* _Problem to work on_: Check the listing below line by line and report how many lines hold "objects", with no other words.

***

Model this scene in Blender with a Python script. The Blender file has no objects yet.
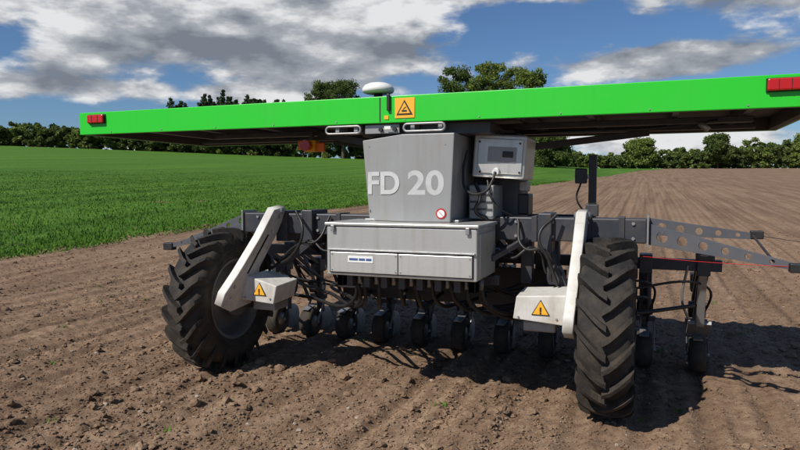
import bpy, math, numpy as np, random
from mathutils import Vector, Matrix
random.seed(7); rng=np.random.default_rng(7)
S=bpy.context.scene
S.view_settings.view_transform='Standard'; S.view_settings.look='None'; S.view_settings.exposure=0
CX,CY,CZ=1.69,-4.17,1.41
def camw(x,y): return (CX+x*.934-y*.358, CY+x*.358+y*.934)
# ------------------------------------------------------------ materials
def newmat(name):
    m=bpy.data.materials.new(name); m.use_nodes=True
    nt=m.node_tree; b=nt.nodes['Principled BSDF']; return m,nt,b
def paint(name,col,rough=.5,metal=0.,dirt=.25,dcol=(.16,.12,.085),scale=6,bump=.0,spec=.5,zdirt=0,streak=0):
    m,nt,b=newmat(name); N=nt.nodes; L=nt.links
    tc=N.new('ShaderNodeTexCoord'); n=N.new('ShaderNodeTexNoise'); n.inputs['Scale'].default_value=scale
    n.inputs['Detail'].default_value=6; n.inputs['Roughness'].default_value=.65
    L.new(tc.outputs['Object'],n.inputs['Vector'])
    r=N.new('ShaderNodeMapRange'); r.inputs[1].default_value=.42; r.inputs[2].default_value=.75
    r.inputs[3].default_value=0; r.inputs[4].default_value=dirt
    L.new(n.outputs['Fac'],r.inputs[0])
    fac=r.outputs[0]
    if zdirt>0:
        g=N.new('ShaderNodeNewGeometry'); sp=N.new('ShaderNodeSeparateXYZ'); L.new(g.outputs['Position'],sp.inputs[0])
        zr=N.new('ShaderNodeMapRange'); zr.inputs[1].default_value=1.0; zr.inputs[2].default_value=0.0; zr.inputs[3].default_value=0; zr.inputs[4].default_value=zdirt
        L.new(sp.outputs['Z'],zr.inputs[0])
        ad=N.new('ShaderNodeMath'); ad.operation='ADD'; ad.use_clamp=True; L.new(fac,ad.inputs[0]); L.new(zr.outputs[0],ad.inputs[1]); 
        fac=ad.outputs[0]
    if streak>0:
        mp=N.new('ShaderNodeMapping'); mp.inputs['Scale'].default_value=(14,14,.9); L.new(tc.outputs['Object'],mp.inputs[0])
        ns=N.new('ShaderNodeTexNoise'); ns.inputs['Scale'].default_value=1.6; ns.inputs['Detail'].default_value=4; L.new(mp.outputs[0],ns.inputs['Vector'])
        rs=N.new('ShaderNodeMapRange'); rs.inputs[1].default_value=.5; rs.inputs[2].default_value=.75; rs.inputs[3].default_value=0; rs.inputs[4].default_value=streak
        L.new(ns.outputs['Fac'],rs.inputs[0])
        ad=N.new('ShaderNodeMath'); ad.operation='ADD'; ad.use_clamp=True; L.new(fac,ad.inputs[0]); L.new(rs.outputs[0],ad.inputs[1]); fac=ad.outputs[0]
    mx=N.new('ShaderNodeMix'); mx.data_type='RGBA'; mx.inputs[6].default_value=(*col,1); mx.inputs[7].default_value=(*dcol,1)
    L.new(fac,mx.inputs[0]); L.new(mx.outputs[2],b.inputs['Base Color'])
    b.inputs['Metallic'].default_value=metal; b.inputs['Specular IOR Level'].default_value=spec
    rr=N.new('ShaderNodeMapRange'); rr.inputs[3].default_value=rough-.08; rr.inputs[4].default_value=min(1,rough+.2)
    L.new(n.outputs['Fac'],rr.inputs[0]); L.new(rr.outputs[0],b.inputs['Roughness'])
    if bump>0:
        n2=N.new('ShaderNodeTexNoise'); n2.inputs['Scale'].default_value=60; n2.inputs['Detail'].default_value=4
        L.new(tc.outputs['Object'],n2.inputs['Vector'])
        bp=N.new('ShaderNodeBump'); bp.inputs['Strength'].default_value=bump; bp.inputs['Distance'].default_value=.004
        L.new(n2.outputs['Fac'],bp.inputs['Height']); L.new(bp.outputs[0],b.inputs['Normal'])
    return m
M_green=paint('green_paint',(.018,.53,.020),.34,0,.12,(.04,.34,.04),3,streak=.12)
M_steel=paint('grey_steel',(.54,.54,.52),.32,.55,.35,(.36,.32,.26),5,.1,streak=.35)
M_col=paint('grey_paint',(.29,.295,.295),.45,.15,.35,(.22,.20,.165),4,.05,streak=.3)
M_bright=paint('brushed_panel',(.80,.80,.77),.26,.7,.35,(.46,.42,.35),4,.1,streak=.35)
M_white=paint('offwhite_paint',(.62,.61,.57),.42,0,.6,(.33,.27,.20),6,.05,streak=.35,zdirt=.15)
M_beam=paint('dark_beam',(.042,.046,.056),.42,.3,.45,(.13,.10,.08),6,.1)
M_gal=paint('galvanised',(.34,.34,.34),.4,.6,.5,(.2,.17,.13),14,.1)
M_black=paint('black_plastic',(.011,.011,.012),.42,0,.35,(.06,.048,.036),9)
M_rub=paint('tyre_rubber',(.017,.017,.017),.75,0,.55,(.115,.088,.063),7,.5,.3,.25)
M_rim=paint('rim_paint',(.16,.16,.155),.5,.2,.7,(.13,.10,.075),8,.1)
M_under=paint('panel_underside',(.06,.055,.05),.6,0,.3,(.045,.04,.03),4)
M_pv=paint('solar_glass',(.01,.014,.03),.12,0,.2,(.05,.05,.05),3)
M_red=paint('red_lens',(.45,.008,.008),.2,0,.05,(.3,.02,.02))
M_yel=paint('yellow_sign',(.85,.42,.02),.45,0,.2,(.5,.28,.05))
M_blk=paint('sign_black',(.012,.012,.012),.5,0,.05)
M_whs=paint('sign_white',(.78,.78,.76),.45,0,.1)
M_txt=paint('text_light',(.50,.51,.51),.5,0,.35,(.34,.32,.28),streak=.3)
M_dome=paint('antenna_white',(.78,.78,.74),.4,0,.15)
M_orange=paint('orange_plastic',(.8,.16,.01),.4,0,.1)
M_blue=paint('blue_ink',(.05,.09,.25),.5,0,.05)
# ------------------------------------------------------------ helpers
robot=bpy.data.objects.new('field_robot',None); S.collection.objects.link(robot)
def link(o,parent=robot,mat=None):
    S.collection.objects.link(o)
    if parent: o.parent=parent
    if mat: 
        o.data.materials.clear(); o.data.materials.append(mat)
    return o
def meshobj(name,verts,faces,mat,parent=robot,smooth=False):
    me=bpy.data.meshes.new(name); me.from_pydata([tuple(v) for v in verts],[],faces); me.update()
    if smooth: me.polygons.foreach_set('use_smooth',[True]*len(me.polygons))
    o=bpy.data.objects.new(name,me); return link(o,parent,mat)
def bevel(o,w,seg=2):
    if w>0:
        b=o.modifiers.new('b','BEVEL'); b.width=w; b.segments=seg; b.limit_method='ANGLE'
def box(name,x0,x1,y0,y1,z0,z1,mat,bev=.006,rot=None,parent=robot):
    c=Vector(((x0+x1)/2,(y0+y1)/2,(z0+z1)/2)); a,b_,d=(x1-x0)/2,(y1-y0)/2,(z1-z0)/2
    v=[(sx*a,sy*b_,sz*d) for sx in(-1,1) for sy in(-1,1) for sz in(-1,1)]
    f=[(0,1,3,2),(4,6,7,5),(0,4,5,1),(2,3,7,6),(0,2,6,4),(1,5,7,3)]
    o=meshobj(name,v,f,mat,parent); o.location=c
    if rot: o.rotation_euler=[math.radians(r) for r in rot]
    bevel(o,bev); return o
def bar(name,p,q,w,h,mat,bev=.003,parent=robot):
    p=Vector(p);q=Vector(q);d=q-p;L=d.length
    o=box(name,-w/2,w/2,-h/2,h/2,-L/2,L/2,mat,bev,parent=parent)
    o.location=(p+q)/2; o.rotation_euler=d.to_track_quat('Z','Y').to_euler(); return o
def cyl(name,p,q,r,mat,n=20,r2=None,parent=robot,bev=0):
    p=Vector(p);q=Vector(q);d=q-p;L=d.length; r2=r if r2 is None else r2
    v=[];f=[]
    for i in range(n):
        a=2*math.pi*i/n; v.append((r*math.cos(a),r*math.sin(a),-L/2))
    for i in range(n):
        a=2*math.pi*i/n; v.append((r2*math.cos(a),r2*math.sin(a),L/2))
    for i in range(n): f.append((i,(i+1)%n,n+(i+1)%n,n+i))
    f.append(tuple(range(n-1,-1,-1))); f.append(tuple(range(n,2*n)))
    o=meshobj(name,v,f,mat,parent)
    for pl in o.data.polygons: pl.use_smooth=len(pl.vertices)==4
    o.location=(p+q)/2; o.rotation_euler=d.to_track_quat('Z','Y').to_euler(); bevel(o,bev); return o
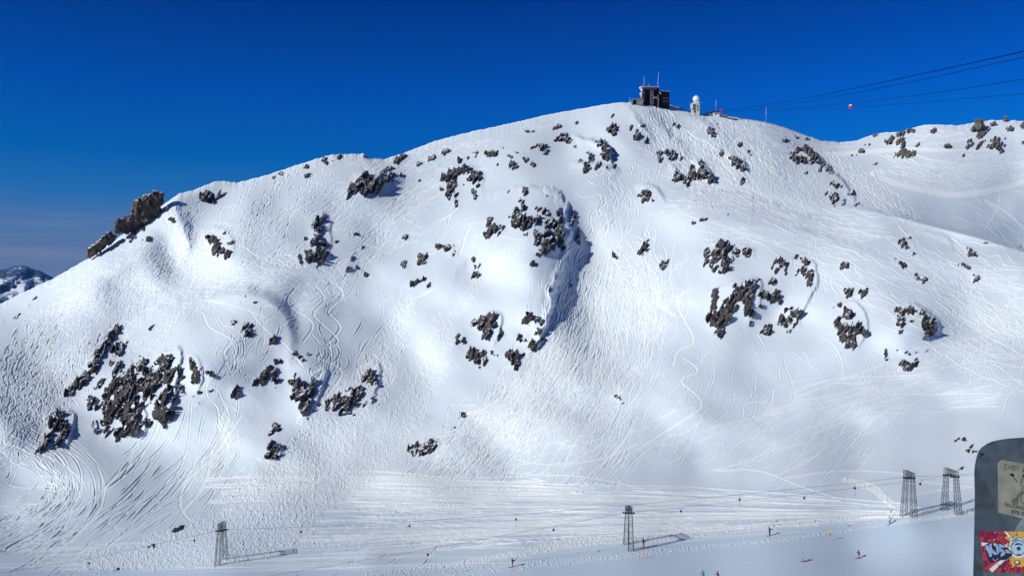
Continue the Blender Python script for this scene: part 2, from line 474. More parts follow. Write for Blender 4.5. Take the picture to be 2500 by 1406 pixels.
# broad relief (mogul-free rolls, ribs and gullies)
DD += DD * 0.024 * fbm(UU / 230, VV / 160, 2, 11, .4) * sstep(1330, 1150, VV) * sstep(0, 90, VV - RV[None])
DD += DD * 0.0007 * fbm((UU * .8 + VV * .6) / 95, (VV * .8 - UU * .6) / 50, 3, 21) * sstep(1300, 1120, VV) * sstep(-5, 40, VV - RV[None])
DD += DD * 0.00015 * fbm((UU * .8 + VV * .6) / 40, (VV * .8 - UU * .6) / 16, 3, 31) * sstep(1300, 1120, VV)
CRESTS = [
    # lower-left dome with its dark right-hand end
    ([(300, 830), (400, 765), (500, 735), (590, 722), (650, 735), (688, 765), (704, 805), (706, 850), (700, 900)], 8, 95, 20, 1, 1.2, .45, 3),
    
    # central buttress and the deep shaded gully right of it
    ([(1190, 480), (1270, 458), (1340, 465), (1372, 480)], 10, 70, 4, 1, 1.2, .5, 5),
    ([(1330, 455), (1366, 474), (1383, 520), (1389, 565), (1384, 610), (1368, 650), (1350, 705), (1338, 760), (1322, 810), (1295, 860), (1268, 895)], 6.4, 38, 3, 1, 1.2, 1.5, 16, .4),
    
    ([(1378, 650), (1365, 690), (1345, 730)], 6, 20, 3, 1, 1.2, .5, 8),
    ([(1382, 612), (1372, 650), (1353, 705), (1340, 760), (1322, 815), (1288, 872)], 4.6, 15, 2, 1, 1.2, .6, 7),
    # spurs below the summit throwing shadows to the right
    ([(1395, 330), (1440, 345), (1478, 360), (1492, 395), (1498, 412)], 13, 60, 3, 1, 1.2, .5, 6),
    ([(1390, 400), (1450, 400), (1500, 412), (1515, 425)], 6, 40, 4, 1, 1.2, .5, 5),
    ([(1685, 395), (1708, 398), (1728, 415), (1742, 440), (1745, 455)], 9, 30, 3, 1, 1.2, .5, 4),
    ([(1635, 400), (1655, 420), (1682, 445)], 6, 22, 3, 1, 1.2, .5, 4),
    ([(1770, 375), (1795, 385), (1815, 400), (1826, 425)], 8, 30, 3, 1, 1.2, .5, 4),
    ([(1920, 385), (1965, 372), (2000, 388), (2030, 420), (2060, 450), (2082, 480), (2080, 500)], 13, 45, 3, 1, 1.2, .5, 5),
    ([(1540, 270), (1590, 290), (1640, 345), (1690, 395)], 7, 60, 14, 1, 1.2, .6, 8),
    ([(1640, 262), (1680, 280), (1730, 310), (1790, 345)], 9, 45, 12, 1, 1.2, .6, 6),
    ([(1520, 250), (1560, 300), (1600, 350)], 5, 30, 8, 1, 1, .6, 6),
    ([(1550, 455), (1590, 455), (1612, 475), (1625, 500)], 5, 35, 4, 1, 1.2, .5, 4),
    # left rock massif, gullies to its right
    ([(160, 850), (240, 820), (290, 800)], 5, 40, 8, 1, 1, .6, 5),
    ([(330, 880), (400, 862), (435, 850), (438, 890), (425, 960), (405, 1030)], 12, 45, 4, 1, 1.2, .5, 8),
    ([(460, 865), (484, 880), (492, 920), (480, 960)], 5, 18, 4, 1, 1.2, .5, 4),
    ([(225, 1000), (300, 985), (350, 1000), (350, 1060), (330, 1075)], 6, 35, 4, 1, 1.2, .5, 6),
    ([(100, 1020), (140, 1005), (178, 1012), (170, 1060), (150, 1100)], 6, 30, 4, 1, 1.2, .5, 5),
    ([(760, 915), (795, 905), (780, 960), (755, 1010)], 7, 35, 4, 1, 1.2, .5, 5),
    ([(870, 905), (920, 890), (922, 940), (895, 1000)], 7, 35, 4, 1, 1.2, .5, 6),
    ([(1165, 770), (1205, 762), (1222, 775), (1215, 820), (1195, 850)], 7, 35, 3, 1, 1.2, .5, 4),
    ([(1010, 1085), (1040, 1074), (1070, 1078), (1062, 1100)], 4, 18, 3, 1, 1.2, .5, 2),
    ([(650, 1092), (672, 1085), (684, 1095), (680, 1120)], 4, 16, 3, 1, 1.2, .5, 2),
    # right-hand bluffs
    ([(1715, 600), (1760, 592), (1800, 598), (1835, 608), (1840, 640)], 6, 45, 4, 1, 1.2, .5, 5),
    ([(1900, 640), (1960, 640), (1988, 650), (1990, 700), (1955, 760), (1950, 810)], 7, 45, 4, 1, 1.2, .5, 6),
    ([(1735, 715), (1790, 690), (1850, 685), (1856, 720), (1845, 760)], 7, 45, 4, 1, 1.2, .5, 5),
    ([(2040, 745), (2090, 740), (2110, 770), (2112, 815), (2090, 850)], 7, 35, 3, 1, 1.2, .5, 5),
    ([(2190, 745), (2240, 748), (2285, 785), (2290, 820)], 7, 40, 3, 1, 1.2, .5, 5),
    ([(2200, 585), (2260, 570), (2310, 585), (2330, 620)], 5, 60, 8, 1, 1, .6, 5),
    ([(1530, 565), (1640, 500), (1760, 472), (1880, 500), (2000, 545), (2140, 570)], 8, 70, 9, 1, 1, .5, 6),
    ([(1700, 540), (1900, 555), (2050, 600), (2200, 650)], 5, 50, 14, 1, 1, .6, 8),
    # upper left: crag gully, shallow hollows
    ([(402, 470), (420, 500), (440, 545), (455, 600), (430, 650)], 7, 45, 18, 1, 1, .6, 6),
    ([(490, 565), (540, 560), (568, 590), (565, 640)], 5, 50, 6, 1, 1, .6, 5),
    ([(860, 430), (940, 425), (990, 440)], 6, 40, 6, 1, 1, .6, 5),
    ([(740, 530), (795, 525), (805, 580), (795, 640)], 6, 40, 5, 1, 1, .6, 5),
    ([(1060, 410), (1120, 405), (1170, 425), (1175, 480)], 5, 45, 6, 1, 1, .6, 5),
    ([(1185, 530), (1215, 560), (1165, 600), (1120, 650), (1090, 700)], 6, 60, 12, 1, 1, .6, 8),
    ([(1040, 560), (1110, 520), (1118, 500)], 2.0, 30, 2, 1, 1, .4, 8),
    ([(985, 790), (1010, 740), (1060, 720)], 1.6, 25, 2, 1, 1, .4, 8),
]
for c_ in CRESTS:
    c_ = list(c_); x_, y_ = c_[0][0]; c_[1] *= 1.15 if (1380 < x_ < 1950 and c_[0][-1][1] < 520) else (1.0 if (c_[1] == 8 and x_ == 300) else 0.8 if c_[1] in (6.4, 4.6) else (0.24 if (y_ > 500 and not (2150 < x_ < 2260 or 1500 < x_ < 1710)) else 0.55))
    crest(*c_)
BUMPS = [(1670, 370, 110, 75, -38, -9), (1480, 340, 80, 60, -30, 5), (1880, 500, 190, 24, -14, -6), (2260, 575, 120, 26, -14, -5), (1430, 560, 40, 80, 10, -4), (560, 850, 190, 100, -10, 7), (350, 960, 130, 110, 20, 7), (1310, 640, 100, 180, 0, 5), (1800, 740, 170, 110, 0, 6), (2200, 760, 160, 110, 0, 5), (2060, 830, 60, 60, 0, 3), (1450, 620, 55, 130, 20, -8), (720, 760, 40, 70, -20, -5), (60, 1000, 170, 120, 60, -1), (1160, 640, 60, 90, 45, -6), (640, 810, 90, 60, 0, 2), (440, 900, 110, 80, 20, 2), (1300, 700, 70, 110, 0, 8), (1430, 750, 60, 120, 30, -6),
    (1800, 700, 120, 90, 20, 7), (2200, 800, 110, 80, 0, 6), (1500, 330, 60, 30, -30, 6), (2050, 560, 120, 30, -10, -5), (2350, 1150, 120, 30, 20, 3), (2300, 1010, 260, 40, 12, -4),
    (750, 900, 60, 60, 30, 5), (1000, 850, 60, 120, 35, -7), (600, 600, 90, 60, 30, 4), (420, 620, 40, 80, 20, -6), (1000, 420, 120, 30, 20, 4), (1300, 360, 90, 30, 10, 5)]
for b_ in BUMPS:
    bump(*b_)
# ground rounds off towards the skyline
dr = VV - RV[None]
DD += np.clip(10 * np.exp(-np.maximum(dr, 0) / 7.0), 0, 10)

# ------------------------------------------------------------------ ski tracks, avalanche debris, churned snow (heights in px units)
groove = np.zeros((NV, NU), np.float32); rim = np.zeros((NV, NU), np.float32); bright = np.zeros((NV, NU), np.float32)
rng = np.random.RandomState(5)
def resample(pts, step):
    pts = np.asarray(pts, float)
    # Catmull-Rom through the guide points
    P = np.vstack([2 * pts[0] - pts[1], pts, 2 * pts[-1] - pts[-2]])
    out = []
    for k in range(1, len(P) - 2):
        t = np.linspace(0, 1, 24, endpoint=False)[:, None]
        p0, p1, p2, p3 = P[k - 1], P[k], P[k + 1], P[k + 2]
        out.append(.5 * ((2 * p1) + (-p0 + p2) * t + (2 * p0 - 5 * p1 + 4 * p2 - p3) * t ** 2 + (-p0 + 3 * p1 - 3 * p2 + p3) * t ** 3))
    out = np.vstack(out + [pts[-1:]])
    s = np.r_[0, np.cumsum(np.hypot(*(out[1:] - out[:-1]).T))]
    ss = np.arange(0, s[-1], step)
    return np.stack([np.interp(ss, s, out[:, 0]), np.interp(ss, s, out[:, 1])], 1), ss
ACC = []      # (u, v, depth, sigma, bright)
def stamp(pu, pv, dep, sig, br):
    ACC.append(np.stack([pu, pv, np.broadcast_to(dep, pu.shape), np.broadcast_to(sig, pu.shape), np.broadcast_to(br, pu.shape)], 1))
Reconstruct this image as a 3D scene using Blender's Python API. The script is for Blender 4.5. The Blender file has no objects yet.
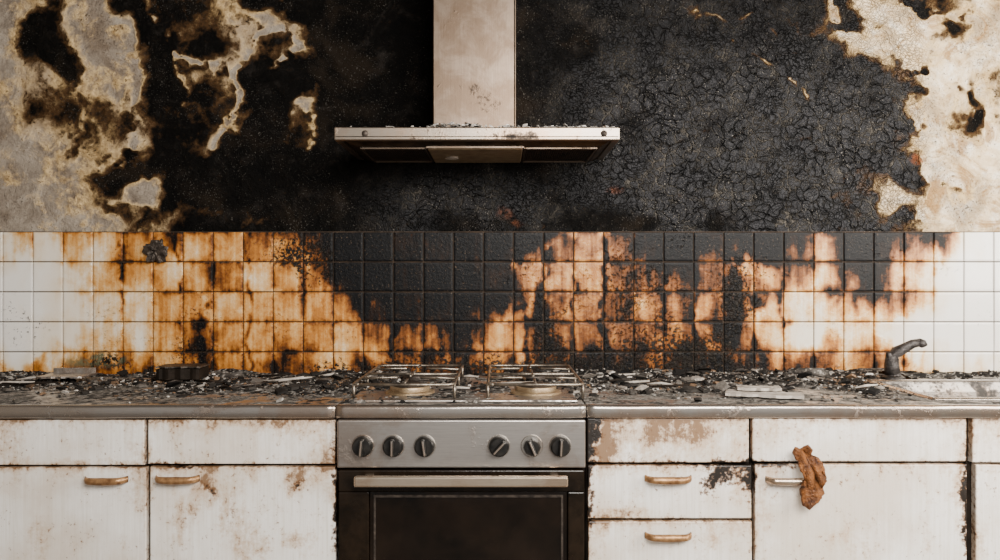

***

* _Solution to the problem_: 5